• WRITTEN REQUEST: All the data must come back unchanged, except that pictures are left out.

• LISTING:
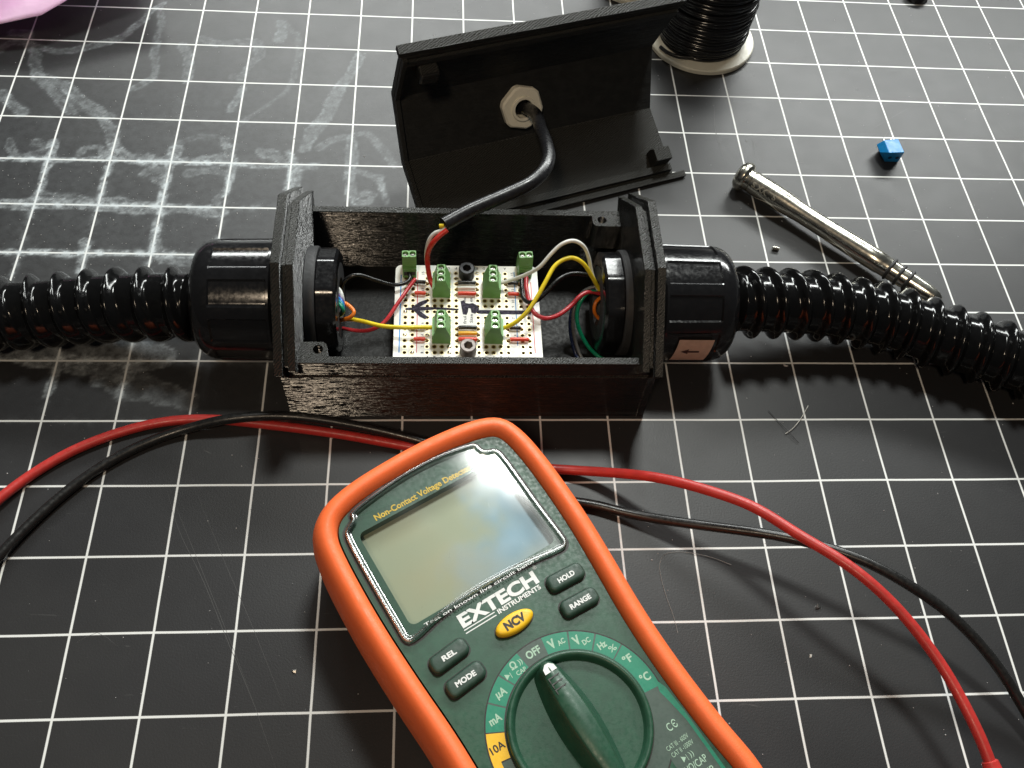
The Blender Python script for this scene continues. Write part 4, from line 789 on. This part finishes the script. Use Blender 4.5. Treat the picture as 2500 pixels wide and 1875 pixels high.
# selector ring
DC = (0.0, -91.7)
def arc(r0, r1, a0, a1, z, m, name="dial_label"):
    k = max(2, int(abs(a1-a0)/2)); v = []
    for i in range(k+1):
        t = R(a0+(a1-a0)*i/k)
        for r in (r0, r1): v.append(FM(DC[0]+r*math.sin(t), DC[1]+r*math.cos(t), z))
    return add(name, v, [(2*i,2*i+1,2*i+3,2*i+2) for i in range(k)], M[m], fp)
zl = ZF+.04
arc(20.2, 26.0, -180, 180, ZF+.02, 'btext', "dial_gap"); 
arc(20.5, 25.6, -62.5, 180, zl-.01, 'greyl'); arc(20.5, 25.6, -180, -82, zl-.01, 'greyl')
for a0, a1 in ((-62.2,-45.6),(-44.4,-27.6),(-26.4,-9.3),(9.3,26.4),(27.6,44.4),(45.6,62.4),(63.4,97)): arc(20.6, 25.6, a0, a1, zl, 'teal_l')
arc(20.6, 25.6, -81, -63, zl, 'ylab'); arc(23.3, 25.6, -125, -81, zl, 'ylab')
sw = [(20.6,-94.3),(24.6,-96.1),(27.3,-104),(27.3,-136),(16,-136),(16,-112),(19.4,-105)]
add("dial_label", [FM(a,b,ZF+.035) for a,b in sw], [tuple(range(len(sw)))], M['greyl'], fp)
bd2 = [(25.2,-93),(26.4,-96),(27.0,-104),(27.6,-136),(26.6,-136),(26.0,-106),(25.0,-100),(24.2,-96.2)]
add("dial_label", [FM(a,b,ZF+.055) for a,b in bd2], [tuple(range(len(bd2)))], M['teal_l'], fp)
def dial(s, ang, w_, cap, m='mtext', dr=0., da=0., rr=23.1, bold=0., **k):
    k['bold'] = bold+.022
    t = R(ang); ca, cb_ = DC[0]+(rr+dr)*math.sin(t), DC[1]+(rr+dr)*math.cos(t); ca += da
    mtext(s, ca-w_/2, ca+w_/2, cb_-cap/2, cap, m, z=zl+.03, **k)
dial("OFF", 0, 4.6, 2.1, bold=.01); dial("V", 15, 2.1, 2.4, da=-.2, bold=.03); dial("AC", 21.5, 2.3, 1.4, dr=-.1, bold=.015)
dial("V", 32.5, 2.1, 2.4, bold=.03); dial("DC", 39.5, 2.4, 1.4, bold=.015); dial("Hz", 51, 2.6, 1.8, bold=.02); dial("%", 58.5, 2.3, 1.7, bold=-.005, dr=.3)
dial("°F", 71, 2.8, 2.1, bold=.012); dial("°C", 88, 3.0, 2.2, bold=.012)
dial("Ω", -16.5, 1.9, 2.0, dr=.9, bold=.012); dial("CAP", -18, 3.1, 1.2, dr=-1.5, da=1.0); dial("►|", -24, 1.7, 1.2, dr=.2)
dial("))", -12, 1.3, 1.3, dr=.4, da=.3)
dial("μA", -36, 3.2, 2.1, bold=.012); dial("mA", -54, 3.6, 2.1, bold=.012); dial("10A", -72, 4.2, 2.0, m='btext', bold=.0)
mtext("C€"[0], 20.0, 21.4, -106.1, 2.1, 'mtext', bold=.01); mtext("Є", 21.8, 23.2, -106.1, 2.1, 'mtext', bold=.01)
mtext("CAT III - 600V", 16.6, 23.8, -109.9, 1.25, 'mtext', rot=R(0)); mtext("CAT II -1000V", 16.8, 24.0, -111.9, 1.25, 'mtext')
mtext("►|", 18.6, 20.2, -114.2, 1.3, 'mtext'); mtext("))", 20.9, 22.2, -114.2, 1.4, 'mtext')
mtext("VΩ/CAP", 17.6, 24.6, -117.3, 1.9, 'mtext', bold=.01); mtext("TEMP", 19.0, 24.6, -120.5, 1.8, 'mtext', bold=.01)
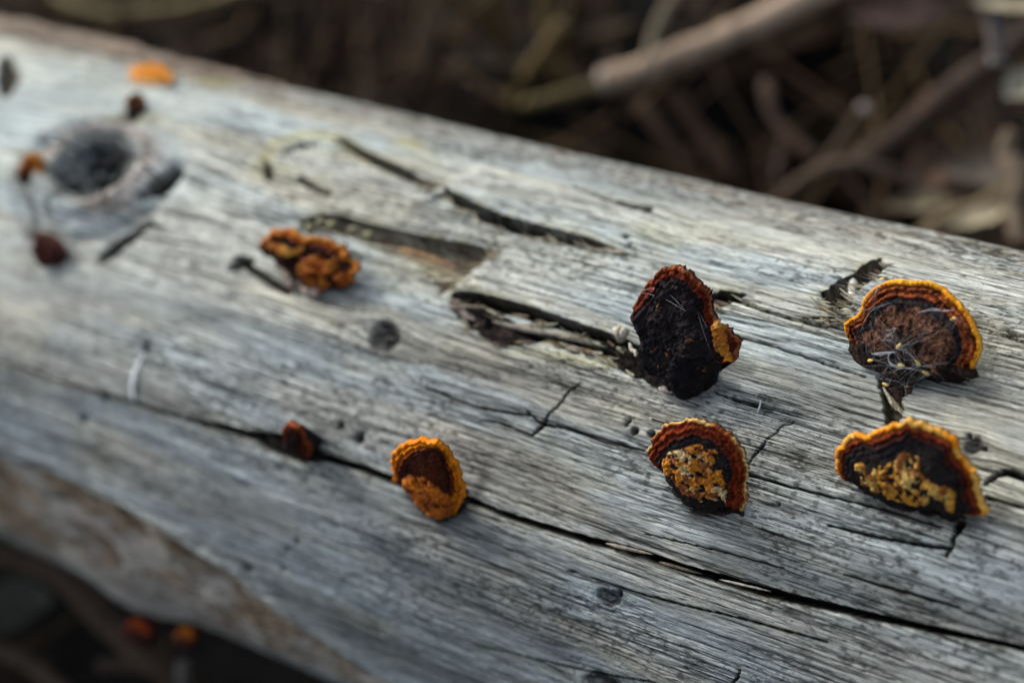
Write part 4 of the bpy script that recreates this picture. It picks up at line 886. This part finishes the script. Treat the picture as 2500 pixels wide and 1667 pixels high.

• RESULT:
The Blender Python script for this scene continues. Write part 4, from line 789 on. This part finishes the script. Use Blender 4.5. Treat the picture as 2500 pixels wide and 1875 pixels high.
# selector ring
DC = (0.0, -91.7)
def arc(r0, r1, a0, a1, z, m, name="dial_label"):
    k = max(2, int(abs(a1-a0)/2)); v = []
    for i in range(k+1):
        t = R(a0+(a1-a0)*i/k)
        for r in (r0, r1): v.append(FM(DC[0]+r*math.sin(t), DC[1]+r*math.cos(t), z))
    return add(name, v, [(2*i,2*i+1,2*i+3,2*i+2) for i in range(k)], M[m], fp)
zl = ZF+.04
arc(20.2, 26.0, -180, 180, ZF+.02, 'btext', "dial_gap"); 
arc(20.5, 25.6, -62.5, 180, zl-.01, 'greyl'); arc(20.5, 25.6, -180, -82, zl-.01, 'greyl')
for a0, a1 in ((-62.2,-45.6),(-44.4,-27.6),(-26.4,-9.3),(9.3,26.4),(27.6,44.4),(45.6,62.4),(63.4,97)): arc(20.6, 25.6, a0, a1, zl, 'teal_l')
arc(20.6, 25.6, -81, -63, zl, 'ylab'); arc(23.3, 25.6, -125, -81, zl, 'ylab')
sw = [(20.6,-94.3),(24.6,-96.1),(27.3,-104),(27.3,-136),(16,-136),(16,-112),(19.4,-105)]
add("dial_label", [FM(a,b,ZF+.035) for a,b in sw], [tuple(range(len(sw)))], M['greyl'], fp)
bd2 = [(25.2,-93),(26.4,-96),(27.0,-104),(27.6,-136),(26.6,-136),(26.0,-106),(25.0,-100),(24.2,-96.2)]
add("dial_label", [FM(a,b,ZF+.055) for a,b in bd2], [tuple(range(len(bd2)))], M['teal_l'], fp)
def dial(s, ang, w_, cap, m='mtext', dr=0., da=0., rr=23.1, bold=0., **k):
    k['bold'] = bold+.022
    t = R(ang); ca, cb_ = DC[0]+(rr+dr)*math.sin(t), DC[1]+(rr+dr)*math.cos(t); ca += da
    mtext(s, ca-w_/2, ca+w_/2, cb_-cap/2, cap, m, z=zl+.03, **k)
dial("OFF", 0, 4.6, 2.1, bold=.01); dial("V", 15, 2.1, 2.4, da=-.2, bold=.03); dial("AC", 21.5, 2.3, 1.4, dr=-.1, bold=.015)
dial("V", 32.5, 2.1, 2.4, bold=.03); dial("DC", 39.5, 2.4, 1.4, bold=.015); dial("Hz", 51, 2.6, 1.8, bold=.02); dial("%", 58.5, 2.3, 1.7, bold=-.005, dr=.3)
dial("°F", 71, 2.8, 2.1, bold=.012); dial("°C", 88, 3.0, 2.2, bold=.012)
dial("Ω", -16.5, 1.9, 2.0, dr=.9, bold=.012); dial("CAP", -18, 3.1, 1.2, dr=-1.5, da=1.0); dial("►|", -24, 1.7, 1.2, dr=.2)
dial("))", -12, 1.3, 1.3, dr=.4, da=.3)
dial("μA", -36, 3.2, 2.1, bold=.012); dial("mA", -54, 3.6, 2.1, bold=.012); dial("10A", -72, 4.2, 2.0, m='btext', bold=.0)
mtext("C€"[0], 20.0, 21.4, -106.1, 2.1, 'mtext', bold=.01); mtext("Є", 21.8, 23.2, -106.1, 2.1, 'mtext', bold=.01)
mtext("CAT III - 600V", 16.6, 23.8, -109.9, 1.25, 'mtext', rot=R(0)); mtext("CAT II -1000V", 16.8, 24.0, -111.9, 1.25, 'mtext')
mtext("►|", 18.6, 20.2, -114.2, 1.3, 'mtext'); mtext("))", 20.9, 22.2, -114.2, 1.4, 'mtext')
mtext("VΩ/CAP", 17.6, 24.6, -117.3, 1.9, 'mtext', bold=.01); mtext("TEMP", 19.0, 24.6, -120.5, 1.8, 'mtext', bold=.01)
Write part 4 of the bpy script that recreates this picture. It picks up at line 886. This part finishes the script. Treat the picture as 2500 pixels wide and 1667 pixels high.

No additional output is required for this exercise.